94 So. 2d 226 | Ala. Ct. App. | 1957
The indictment charged defendant with transporting prohibited liquors in a quantity of five gallons or more.
To the indictment defendant filed pleas of former jeopardy. Plea one shows that defendant was convicted and fined in the Mayor's Court of the City of Ashville, Alabama, for an offense committed within the police jurisdiction, alleging in said plea that his conviction in the Mayor's Court "was based upon and is of the same matters and transactions as is alleged against this defendant in this indictment."
Plea two shows that defendant was tried and convicted in the Mayor's Court of the town of Ashville for the violation of an ordinance, which was "a prosecution for the same, or substantially the same, offense as that charged in the indictment in this case."

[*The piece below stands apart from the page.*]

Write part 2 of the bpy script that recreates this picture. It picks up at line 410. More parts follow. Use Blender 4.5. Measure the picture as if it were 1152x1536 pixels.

The State's demurrer to the pleas was properly sustained. Plea one fails to show that the conviction in the Mayor's Court was for the violation of a State statute, and plea two admits that the conviction was for the violation of a municipal ordinance, "which was no bar to a prosecution for the same criminal act, if a felony, in the state court." Harris v. State,
The charge of transporting prohibited liquors in quantities of five gallons or more is a felony. Title 29, Section 187, Code 1940. *59
The testimony for the State tended to show that defendant was apprehended in the police jurisdiction of the City of Ashville. At the time of his arrest he was driving a 1955 Ford automobile, which contained fifty cases of beer, two and a half cases of whiskey and one and a half cases of gin, which was an amount exceeding five gallons.
Under the evidence presented the court properly denied the defendant's motion to exclude the State's evidence on the ground that the State had failed to make out a case against the defendant.
No testimony was offered in defendant's behalf.
There was no request for the general affirmative charge nor was there a motion for a new trial. The charge and conviction was for a felony. The judgment fails to recite that the defendant was asked by the court if he had anything to say why the sentence should not be pronounced upon him.
However, since no error appears which would affect the judgment of conviction, the judgment is affirmed and the cause is remanded for proper sentence. Smith v. State,
Judgment affirmed, cause remanded for proper sentence.